Where the truth becomes evident, though, is when life does not run along straight and smooth, but when life takes an unexpected turn. How they cope at the corner speaks volumes about them. It is not just true for them, though, it is true for us.

Are you trusting in Christ? Do you live in obedience to his Word? Most of us can look like quite accomplished Christians as life is going along well, straight and smooth like the molding comes from the factory. It’s how we cope at the corners that exposes our heart and shows who we really are.

And that is important. You would think me dishonest or seriously deluded if I told you I was a master craftsman simply because I could use a level and nail molding straight along the wall but the corners had enormous unsightly caverns or overhangs. It does not take much of a Christian to act like one when life is going along smooth and easy. What kind of Christians we really are is made evident when we get to a corner that we did not expect.
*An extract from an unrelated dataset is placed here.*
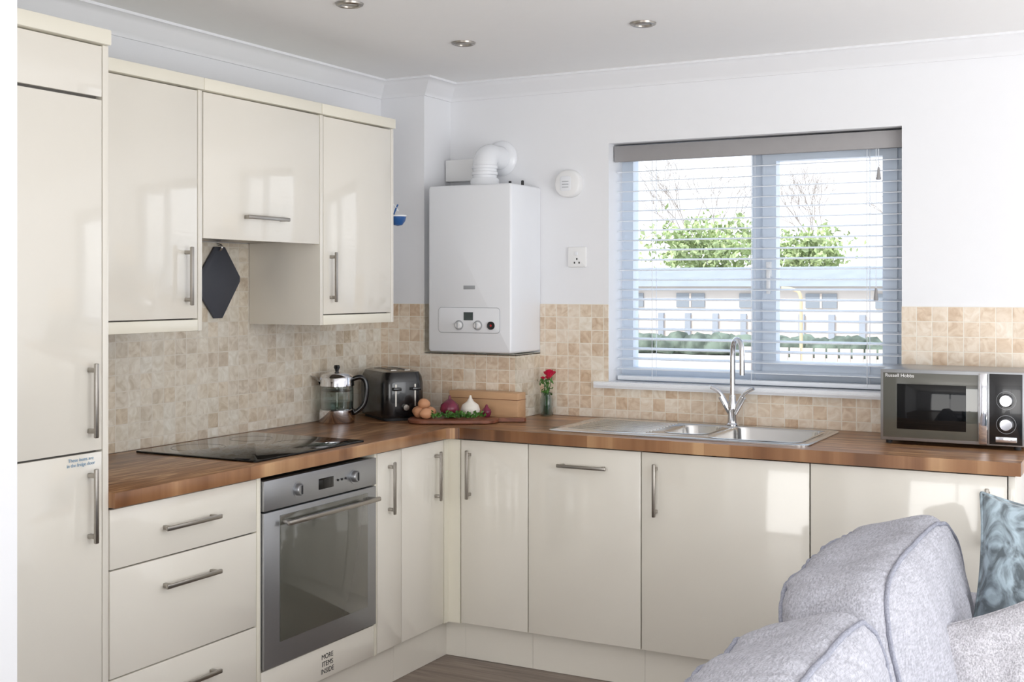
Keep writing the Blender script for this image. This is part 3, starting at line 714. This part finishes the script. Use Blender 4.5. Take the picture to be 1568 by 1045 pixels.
sbox('base_frame',2.20,3.08,-3.12,-1.06,0.06,0.30)
sbox('arm_far',2.22,3.10,-1.10,-0.93,0.06,0.58)
sbox('arm_near',2.22,3.10,-3.26,-3.09,0.06,0.56)
sbox('seat_cushion_1',2.36,3.10,-3.08,-2.10,0.28,0.45,e=6,seed=3)
sbox('seat_cushion_2',2.36,3.10,-2.08,-1.11,0.28,0.45,e=6,seed=5)
for a in (2.26,3.02):
    for b in (-3.17,-1.0): lathe('leg',[(0,0),(0.02,0),(0.026,0.07),(0,0.07)],M['board'],(a,b,0.001),sf,16)
tl=math.radians(-13)
for i,(cy,L,cz_,h,rx,dr,ex) in enumerate(((-2.585,0.93,0.590,0.445,0.5,0.10,4.6),(-1.645,0.99,0.605,0.475,0.5,0.04,5.0))):
    Mx=Matrix.Translation((2.465,cy,cz_))@Matrix.Rotation(tl,4,'Y')@Matrix.Rotation(math.radians(rx),4,'X')
    superbox('back_cushion_%d'%(i+1),(0.27,L,h),Mx,M['fabric'],sf,ex,88,0.012,10+i*7,True,0.82,0.20,0.0045,dr)

def pillow(name,w_,T_,Mx,m,n=40,seed=0,pipm=None):
    e=P(name,Mx.translation)
    bm=bmesh.new()
    for s in (1,-1):
        g=[]
        for i in range(n+1):
            row=[]
            for j in range(n+1):
                u=-1+2*i/n; v=-1+2*j/n
                x=w_/2*u*(1-.09*(1-v*v)); y=w_/2*v*(1-.09*(1-u*u))
                t=T_/2*max(0,(1-u**2)*(1-v**2))**.42
                f=(1-u*u)*(1-v*v)
                t+= noise.noise(Vector((u*2+seed,v*2,s)))*0.024*f + noise.noise(Vector((u*6+seed,v*5,s)))*0.010*f**.5*(f>0)
                row.append(bm.verts.new((x,y,s*t)))
            g.append(row)
        for i in range(n):
            for j in range(n):
                f=(g[i][j],g[i+1][j],g[i+1][j+1],g[i][j+1])
                bm.faces.new(f if s>0 else f[::-1])
    bmesh.ops.remove_doubles(bm,verts=bm.verts,dist=0.0004)
    bm.transform(Mx)
    from_bm('cover',bm,m,e,True)
    edge=[]
    for k in range(4*n):
        q=k//n; r=-1+2*(k%n)/n
        u,v=((r,-1),(1,r),(-r,1),(-1,-r))[q]
        edge.append(Mx@Vector((w_/2*u*(1-.09*(1-v*v)),w_/2*v*(1-.09*(1-u*u)),0)))
    tube('piping',edge,0.004,pipm or m,e,True,res=2)
    return e
Mv=Matrix.Translation((2.838,-1.27,0.648))@Matrix.Rotation(math.radians(20),4,'Z')@Matrix.Rotation(math.radians(72),4,'X')@Matrix.Rotation(math.radians(-10),4,'Z')
pillow('velvet_cushion',0.48,0.16,Mv,M['velvet'],seed=3)
Ml=Matrix.Translation((2.80,-1.71,0.54))@Matrix.Rotation(math.radians(30),4,'Z')@Matrix.Rotation(math.radians(50),4,'X')@Matrix.Rotation(math.radians(16),4,'Z')
pillow('scatter_cushion',0.43,0.15,Ml,M['fabric2'],seed=8)

# ---------------------------------------------------------------- outdoors
box('ground_outside',-90,60,0.31,140,-1.1,-1.0,M['concrete'])
hs=P('neighbouring_building',(-15,56,0.3))
box('walls',-45,12,54,60,-1,1.5,M['render'],hs)
loft('roof',[[(-45.5,53.4,1.5),(12.5,53.4,1.5),(12.5,60.6,1.5),(-45.5,60.6,1.5)],[(-45.5,56.9,2.5),(12.5,56.9,2.5),(12.5,57.1,2.5),(-45.5,57.1,2.5)]],M['roof'],hs,auto=None)
boxes('windows',[(x,x+1.5,53.93,54,0.45,1.15) for x in [-42+3.3*k for k in range(16)]],M['outwin'],hs)
boxes('window_bars',[(x+.7,x+.8,53.9,53.93,0.45,1.15) for x in [-42+3.3*k for k in range(16)]],M['fence'],hs)
pf=P('panel_fence',(-12,46,-0.5))
boxes('panels',[(x,x+1.0,46,46.1,-1,0.25) for x in [-34+1.25*k for k in range(34)]],M['fence'],pf)
boxes('posts',[(x+1.0,x+1.25,45.9,46.1,-1,0.32) for x in [-34+1.25*k for k in range(34)]],M['roof'],pf)
bm=bmesh.new()
for k in range(150):
    x=-36+k*.3; r=.38+random.random()*.12
    bmesh.ops.create_icosphere(bm,subdivisions=2,radius=r,matrix=Matrix.Translation((x,38+random.uniform(-.2,.2),-.72+random.uniform(-.06,.06))))
for v in bm.verts: v.co+=Vector((noise.noise(v.co*3),noise.noise(v.co*3+Vector((5,0,0))),noise.noise(v.co*3+Vector((0,5,0)))))*.18; v.co.z=max(v.co.z,-1)
from_bm('garden_hedge',bm,M['hedge'],None,True)
gf=P('garden_fence',(0.4,8,0))
boxes('pickets',[(x,x+.105,8,8.03,-1,.82) for x in [-.95+.13*k for k in range(24)]],M['fence'],gf)
boxes('rails',[(-1.0,2.3,8.03,8.07,.55,.63),(-1.0,2.3,8.03,8.07,-.4,-.32)],M['fence'],gf)
yp=P('street_lamp_post',(-3.3,20,0))
tube('post',[(-3.5,20,-1),(-3.5,20,1.0),(-3.5,20,1.3),(-3.6,20,1.42),(-3.9,20,1.44)],0.035,M['orange'],yp)
def tree(name,x,y,h,lc,lr,nl,leafsize=.16,depth=5,seed=1):
    random.seed(seed)
    e=P(name,(x,y,0)); bm=bmesh.new()
    def seg(a,b,r0,r1):
        d=(b-a).normalized(); t=d.orthogonal().normalized(); s=d.cross(t)
        A=[bm.verts.new(a+(t*math.cos(k*1.2566)+s*math.sin(k*1.2566))*r0) for k in range(5)]
        B=[bm.verts.new(b+(t*math.cos(k*1.2566)+s*math.sin(k*1.2566))*r1) for k in range(5)]
        for k in range(5): bm.faces.new((A[k],A[(k+1)%5],B[(k+1)%5],B[k]))
    def grow(a,d,L,r,n):
        b=a+d*L; seg(a,b,r,r*.7)
        if n==0: return
        for k in range(3):
            dd=(d+Vector((random.uniform(-1,1),random.uniform(-1,1),random.uniform(-.3,.7)))*.6).normalized()
            grow(b,dd,L*random.uniform(.65,.85),r*.62,n-1)
    grow(Vector((x,y,-1)),Vector((0,0,1)),h*.27,.12,depth)
    from_bm('branches',bm,M['bark'],e)
    pts=[]
    for k in range(nl):
        v=Vector((random.gauss(0,1),random.gauss(0,1),random.gauss(0,1)))*.5
        v+=noise.noise_vector(v*2)*.6
        pts.append((lc[0]+v.x*lr[0],lc[1]+v.y*lr[0],lc[2]+v.z*lr[1]))
    if nl: leaves('foliage',pts,leafsize,M['leaf'],e)
tree('garden_tree',-20.3,62.5,5,(-20.3,62.5,3.7),(2.7,1.5),2300,.21,3,1)
tree('garden_tree',-15.0,65,5,(-15.0,65,3.4),(1.8,1.2),1400,.21,3,2)
tree('bare_tree',-24,72,12,(0,0,0),(1,1),0,.2,6,3)
tree('bare_tree',-18.2,82,13,(0,0,0),(1,1),0,.2,6,4)
tree('bare_tree',-11.5,74,10,(0,0,0),(1,1),0,.2,6,5)

# ---------------------------------------------------------------- lights
W=bpy.data.worlds.new('World'); S.world=W; W.use_nodes=True; nt=W.node_tree
bg=nt.nodes['Background']
tc=nt.nodes.new('ShaderNodeTexCoord'); sx=nt.nodes.new('ShaderNodeSeparateXYZ'); nt.links.new(tc.outputs['Generated'],sx.inputs[0])
r=nt.nodes.new('ShaderNodeValToRGB'); r.color_ramp.elements[0].position=0.0; r.color_ramp.elements[0].color=(1,1,1,1); r.color_ramp.elements[1].position=0.6; r.color_ramp.elements[1].color=(.76,.87,1,1)
nt.links.new(sx.outputs['Z'],r.inputs[0]); nt.links.new(r.outputs[0],bg.inputs['Color'])
bg.inputs['Strength'].default_value=2.05
def area(name,loc,rot,sx_,sy_,pw,col=(1,1,1)):
    l=bpy.data.lights.new(name,'AREA'); l.shape='RECTANGLE'; l.size=sx_; l.size_y=sy_; l.energy=pw; l.color=col
    o=bpy.data.objects.new(name,l); o.location=loc; o.rotation_euler=rot; S.collection.objects.link(o); return o
area('side_window_fill',(XR-.05,-3.4,1.25),(0,math.radians(102),0),1.6,3.4,52,(.95,.975,1))  # added area lamp lighting the left run, set at an unseen opening
area('patio_door_fill',(2.8,YB+.05,1.1),(math.radians(104),0,0),3.1,2.0,66,(1,.985,.96))  # added area lamp lighting the back run from behind the camera
area('ceiling_fill',(4.3,-2.4,0.35),(math.pi,0,0),1.6,3.0,56,(1,.985,.965))  # unseen upward area lamp added to brighten the ceiling, no fixture
su=bpy.data.lights.new('sun','SUN'); su.energy=3.6; su.angle=math.radians(2); su.color=(1,.96,.9)
o=bpy.data.objects.new('sun',su); o.rotation_euler=Vector((0.45,0.75,-0.75)).to_track_quat('-Z','Y').to_euler(); S.collection.objects.link(o)

# ---------------------------------------------------------------- camera
cam=bpy.data.cameras.new('camera'); cam.sensor_width=36; cam.lens=42.91; cam.shift_y=-0.0526; cam.clip_end=400
co=bpy.data.objects.new('camera',cam); co.location=(3.06,-4.70,1.457); co.rotation_euler=(math.pi/2,0,math.radians(28.2)); S.collection.objects.link(co)
S.camera=co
Five years of study and I was ready to go. And the molding came out well, all but one piece. I’ve got some tricks I’m going to try in order to fix it. But if I am unsuccessful I will be pulling that piece of molding down and starting over again. I know where I made the mistake, and I know what to watch out for and how to avoid it in the future.

And so with the Christian life. Maybe you thought you were doing well because the molding of your nice, neat, tidy life looked so good. Then you came to an unexpected corner in life, something you didn’t want or anticipate, and the way you coped with it is a shame and embarrassment to you. Don’t wallow there. Learn from it, and start over.

John writes, "My dear children, I write this to you so that you will not sin. But if anybody does sin, we have one who speaks to the Father in our defense-- Jesus Christ, the Righteous One" (1 John 2:1). God stands ready to forgive when you mess up a corner. That’s not to say he wants you to leave your bad attempt in place. You must fix it if you can, and where you can’t you must learn from it and do it right or at least better next time.

The reality of your Christian life is not at all seen when life runs smoothly, by default, as it were. The reality of your Christian life is to be seen in how you cope at the corners.